The very fact that Ambedkar planned such a book, outlining the preconditions for communism, shows that he respected communism as desirable but did not see it as feasible without the accomplishment of certain other tasks. He certainly thought, as reflected in many of his writings starting from Annihilation of Caste, that Indian society was not yet ready for communist revolution. For instance, he observed, ‘generally speaking History bears out the proposition that political revolutions have always been preceded by social and religious revolutions’. It was obviously in response to communist arguments informed by ‘base and superstructure’ that unless the economic (not political) structure of the society is changed the superstructure of caste would not change. This argument could be better faulted by showing that castes were not merely a religious or socio-cultural matter but as discussed before had an economic content as well. But Ambedkar, in his anxiety to disprove the communists’ thesis, fell into their trap conceding that castes indeed were religious products and hence part of the superstructure. Also, there was no contention between religious and political in the communist argument; both being part of the superstructure; the base was supposed to comprise economic.

Ambedkar always thought that unless caste consciousness was killed, there might not be any germination of class-consciousness.

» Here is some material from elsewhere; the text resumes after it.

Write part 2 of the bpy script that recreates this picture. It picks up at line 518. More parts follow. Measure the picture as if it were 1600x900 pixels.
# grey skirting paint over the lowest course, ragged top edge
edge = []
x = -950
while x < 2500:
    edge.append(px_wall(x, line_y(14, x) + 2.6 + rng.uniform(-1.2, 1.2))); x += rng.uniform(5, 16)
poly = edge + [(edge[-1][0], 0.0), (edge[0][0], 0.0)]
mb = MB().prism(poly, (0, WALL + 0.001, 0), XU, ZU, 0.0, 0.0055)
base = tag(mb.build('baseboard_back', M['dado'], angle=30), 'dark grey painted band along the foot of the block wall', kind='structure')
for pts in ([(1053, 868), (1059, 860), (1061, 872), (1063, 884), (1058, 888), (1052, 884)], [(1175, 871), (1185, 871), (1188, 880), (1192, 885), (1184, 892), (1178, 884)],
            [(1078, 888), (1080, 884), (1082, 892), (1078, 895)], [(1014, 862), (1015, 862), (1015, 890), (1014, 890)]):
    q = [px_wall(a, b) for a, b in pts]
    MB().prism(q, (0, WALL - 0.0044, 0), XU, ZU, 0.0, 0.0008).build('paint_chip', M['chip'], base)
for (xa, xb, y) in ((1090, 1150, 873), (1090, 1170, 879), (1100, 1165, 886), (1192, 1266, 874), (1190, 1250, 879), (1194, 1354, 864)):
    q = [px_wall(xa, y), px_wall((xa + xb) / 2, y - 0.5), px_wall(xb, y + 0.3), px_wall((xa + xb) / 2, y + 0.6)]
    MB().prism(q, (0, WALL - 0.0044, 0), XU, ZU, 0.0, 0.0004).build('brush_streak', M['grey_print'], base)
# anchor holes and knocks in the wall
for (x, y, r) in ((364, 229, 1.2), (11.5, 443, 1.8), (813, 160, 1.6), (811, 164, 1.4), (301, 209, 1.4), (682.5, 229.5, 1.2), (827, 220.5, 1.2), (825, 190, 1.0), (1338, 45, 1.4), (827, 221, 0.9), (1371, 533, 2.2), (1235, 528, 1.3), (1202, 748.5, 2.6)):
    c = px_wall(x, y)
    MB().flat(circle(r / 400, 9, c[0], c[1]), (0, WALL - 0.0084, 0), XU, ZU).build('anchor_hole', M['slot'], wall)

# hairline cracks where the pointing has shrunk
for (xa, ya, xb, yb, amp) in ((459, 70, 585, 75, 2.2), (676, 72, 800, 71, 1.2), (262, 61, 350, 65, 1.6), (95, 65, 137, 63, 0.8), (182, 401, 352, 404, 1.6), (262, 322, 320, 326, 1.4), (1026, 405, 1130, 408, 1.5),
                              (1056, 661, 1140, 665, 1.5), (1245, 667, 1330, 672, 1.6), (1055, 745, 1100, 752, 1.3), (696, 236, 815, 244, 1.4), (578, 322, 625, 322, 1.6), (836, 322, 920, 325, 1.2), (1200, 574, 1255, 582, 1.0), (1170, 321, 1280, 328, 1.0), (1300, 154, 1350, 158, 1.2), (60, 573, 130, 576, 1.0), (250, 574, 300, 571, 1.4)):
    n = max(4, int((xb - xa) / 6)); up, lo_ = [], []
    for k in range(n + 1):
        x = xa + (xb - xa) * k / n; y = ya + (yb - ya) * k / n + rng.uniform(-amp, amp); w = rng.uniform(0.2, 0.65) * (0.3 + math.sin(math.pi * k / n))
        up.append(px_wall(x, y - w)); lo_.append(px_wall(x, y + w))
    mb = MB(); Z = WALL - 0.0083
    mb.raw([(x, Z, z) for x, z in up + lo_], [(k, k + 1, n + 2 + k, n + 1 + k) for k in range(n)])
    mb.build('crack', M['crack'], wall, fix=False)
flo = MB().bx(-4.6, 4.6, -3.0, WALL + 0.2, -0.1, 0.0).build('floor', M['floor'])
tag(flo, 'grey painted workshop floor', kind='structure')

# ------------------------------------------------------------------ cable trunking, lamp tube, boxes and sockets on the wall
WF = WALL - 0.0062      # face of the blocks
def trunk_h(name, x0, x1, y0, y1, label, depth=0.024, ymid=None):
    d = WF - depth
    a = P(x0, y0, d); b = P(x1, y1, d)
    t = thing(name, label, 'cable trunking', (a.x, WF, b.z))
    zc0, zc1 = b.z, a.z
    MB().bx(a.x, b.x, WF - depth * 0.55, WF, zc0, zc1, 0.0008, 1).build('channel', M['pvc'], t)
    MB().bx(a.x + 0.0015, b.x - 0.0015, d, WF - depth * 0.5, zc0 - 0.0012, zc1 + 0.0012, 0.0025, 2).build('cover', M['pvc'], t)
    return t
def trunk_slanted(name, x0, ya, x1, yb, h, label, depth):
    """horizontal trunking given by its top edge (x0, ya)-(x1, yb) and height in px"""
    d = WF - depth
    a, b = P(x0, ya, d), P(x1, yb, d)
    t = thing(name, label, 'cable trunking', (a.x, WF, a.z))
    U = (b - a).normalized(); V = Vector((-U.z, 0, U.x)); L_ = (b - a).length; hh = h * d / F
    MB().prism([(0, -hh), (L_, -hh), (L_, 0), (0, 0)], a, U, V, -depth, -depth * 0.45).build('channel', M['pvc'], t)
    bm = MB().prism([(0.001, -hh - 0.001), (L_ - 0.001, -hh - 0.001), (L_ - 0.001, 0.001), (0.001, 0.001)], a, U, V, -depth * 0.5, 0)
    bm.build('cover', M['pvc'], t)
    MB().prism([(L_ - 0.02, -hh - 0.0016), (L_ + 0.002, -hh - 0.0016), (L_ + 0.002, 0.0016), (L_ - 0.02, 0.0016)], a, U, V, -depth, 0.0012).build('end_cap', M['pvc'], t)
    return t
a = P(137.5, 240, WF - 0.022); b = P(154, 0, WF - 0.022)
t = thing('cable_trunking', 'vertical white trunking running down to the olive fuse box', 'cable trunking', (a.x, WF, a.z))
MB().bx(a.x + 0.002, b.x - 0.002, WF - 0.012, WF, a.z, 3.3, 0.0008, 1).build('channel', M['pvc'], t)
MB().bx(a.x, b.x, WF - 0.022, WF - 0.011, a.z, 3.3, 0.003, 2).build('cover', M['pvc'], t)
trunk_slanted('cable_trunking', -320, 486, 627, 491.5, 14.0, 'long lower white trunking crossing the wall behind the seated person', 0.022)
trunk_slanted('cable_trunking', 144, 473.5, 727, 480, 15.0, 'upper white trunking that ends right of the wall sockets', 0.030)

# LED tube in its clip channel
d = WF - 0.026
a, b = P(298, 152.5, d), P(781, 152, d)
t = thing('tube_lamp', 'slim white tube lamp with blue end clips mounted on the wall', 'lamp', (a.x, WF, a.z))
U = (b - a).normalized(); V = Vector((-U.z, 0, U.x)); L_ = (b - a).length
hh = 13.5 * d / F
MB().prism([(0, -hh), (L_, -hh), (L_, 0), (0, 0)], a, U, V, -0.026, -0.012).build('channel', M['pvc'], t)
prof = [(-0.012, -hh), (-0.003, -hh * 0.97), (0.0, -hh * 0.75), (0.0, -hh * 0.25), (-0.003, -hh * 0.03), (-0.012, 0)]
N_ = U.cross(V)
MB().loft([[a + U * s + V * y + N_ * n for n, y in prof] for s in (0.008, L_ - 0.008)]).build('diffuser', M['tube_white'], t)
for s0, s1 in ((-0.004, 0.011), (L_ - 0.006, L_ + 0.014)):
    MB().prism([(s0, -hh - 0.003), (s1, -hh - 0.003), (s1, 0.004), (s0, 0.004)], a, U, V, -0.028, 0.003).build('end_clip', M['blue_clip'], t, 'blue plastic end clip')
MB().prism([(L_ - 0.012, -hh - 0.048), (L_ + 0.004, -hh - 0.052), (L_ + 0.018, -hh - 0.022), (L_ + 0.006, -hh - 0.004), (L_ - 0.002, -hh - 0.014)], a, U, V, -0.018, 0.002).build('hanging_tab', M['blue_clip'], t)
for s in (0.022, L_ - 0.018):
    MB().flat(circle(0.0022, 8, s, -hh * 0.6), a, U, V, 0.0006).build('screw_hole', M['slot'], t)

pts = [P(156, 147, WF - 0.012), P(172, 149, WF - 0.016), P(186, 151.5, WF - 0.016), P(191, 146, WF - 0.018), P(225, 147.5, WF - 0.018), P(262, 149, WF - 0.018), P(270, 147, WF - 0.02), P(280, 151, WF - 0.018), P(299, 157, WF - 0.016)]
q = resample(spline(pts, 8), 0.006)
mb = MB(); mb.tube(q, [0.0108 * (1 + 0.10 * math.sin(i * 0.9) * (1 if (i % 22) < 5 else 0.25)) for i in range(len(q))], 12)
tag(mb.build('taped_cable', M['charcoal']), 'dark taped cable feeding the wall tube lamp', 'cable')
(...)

The communists of his day with their doctrinaire approach to the problem had only contributed to the hardening of his opinions along these lines. If they had initiated a constructive dialogue and discussed the modalities of dealing with caste, his sequential reading of these revolutions perhaps could have been changed to a dialectical form. But that is a hypothetical thought. The current book, if he had completed it, would have cleared many such issues. His motivation to write such a book rather reflects a certain affinity between him and Marx. Ambedkar shared with Marx and with liberal Enlightenment thinkers a belief in progress, a conviction that history brought with it an advance in human welfare. In Marxist terms we can interpret this as the advance in the forces of production that brings with it an advance in human capacities; in liberal terms we can speak of an advance in freedom. Ambedkar also believed that human history is a history of progress, a forward movement and not simply a phase in endless cycles or final degeneration. He differed with Marx in interpreting the motive force of human history.